ようやく暖かくなったと思いましたら急に寒さが戻ってまいりました。
桜の花が咲く前の天候が変わりやすい時期なので体調管理には気を付けてくださいね。
東京都総合不動産コンサルタントの渡邊です。
さて、今回は、地中埋設物のお話です。
Y不動産屋さんが、売主Aさんから建物が解体されている更地の土地Wの売却を依頼されました。
そこにたまたま土地を探している買主BさんがY不動産に訪れて、売主Aさんの土地の
購入を申し込みました。
無事に売買契約が終わり、買主Bさんに土地Wを引き渡して1カ月が過ぎたころに、
買主AさんからY不動産に「建設業者が建設工事の前に土地調査を行った結果、土の中に建物の廃材が埋められているのが発見されたと報告があったが、売買契約の時の説明では、売主Aからもお宅からもそんな説明は一言もなかったがどういうことなのか。」という連絡が入る。そして、買主Bは「お宅の説明義務違反なので撤去費用と損害を賠償してくれ。」
と言ってきました。
Y不動産は、地中埋設物があることも知らなかったので、売主Aに確認しましたが、売主Aも地中埋設物があることは知りませんでした。

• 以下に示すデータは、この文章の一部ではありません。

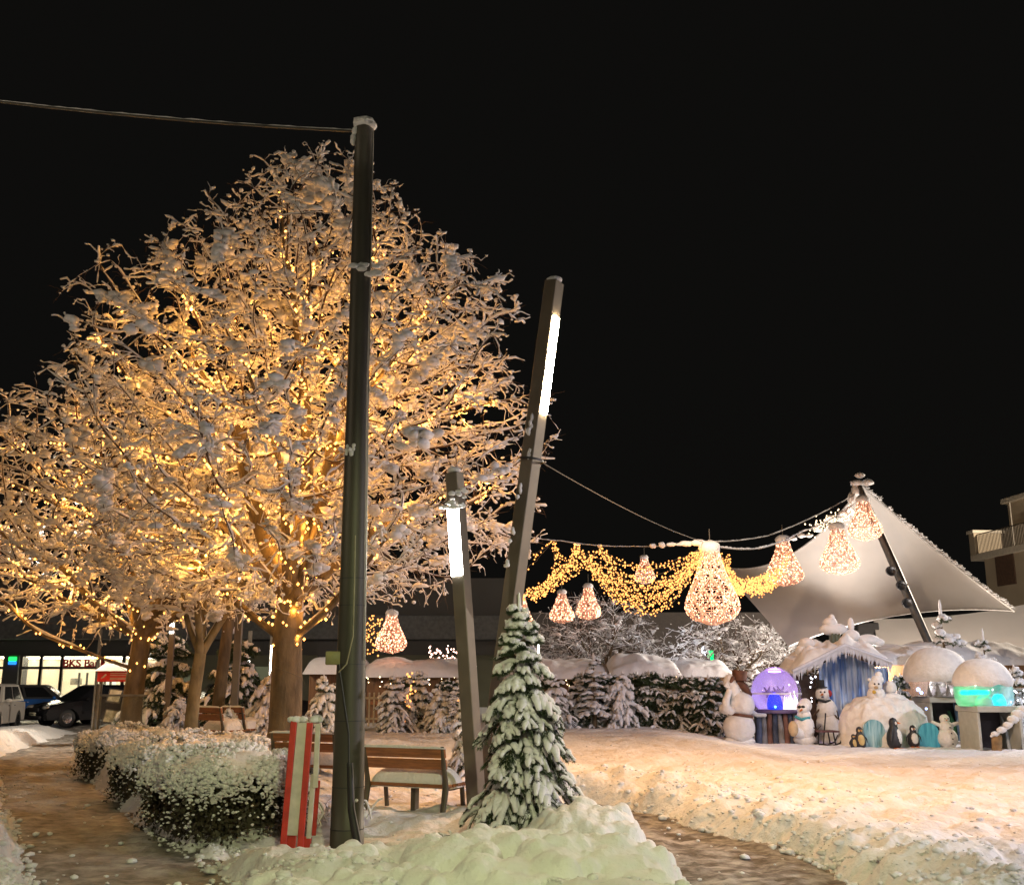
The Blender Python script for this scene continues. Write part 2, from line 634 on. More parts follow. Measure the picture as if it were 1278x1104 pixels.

その後、売主Aが調べたとところ、建物の解体時に解体業者が土の中に建物の廃材とコンクリート片などを埋めたことがわかりました。
このような場合に、媒介したY不動産は損害賠償責任を負うのでしょうか?
通常、軟弱地盤、地中埋設物、土壌汚染等の土地の瑕疵は、専門家による検査・調査を行わなければ発見することは大変難しいことです。
Y不動産は、地盤調査の専門家ではありませんので、土地の瑕疵調査まで求めるのは酷だと言えます。
よって、宅建業法でそこまでの調査は求めておりません。
例えば、Y不動産が土地の瑕疵について知っていた場合には説明義務があり、知りえる状況にあるときには一定の調査・確認を行い、判明した事実について説明義務が生じます。
今回の場合は、Y不動産は地中埋設物があることを知りませんでした。
したがって、Y不動産には調査・説明義務がなく、媒介責任もありません。
しかし、今回の土地には地中埋設物があることから、このまま建物を建ててしまうと、建物が不同沈下を起こすなど重大な影響を及ぼす可能性があります。
したがって、土地の品質・性能を阻害するような埋設物の存在は「瑕疵」にあたり、そして
買主が知りえなかった瑕疵は、「隠れた瑕疵」にあたります。
よって、買主Bは売主Aに対して瑕疵担保責任に基づく損害賠償請求をすることができます。(民法570条)
Y不動産としては、売主Aに対して瑕疵担保責任期間内であり瑕疵担保責任があることを説明し、買主Bとの話し合いに応じることをすすめ、負担した損害金については建物廃材を埋めた解体業者に債務不履行責任に基づく賠償請求ができることを助言して収めることがベストです。
今回のように地中に埋設物や土壌汚染があることがありますので更地であっても購入前に売主さんに聞いておくことは必要だと思います。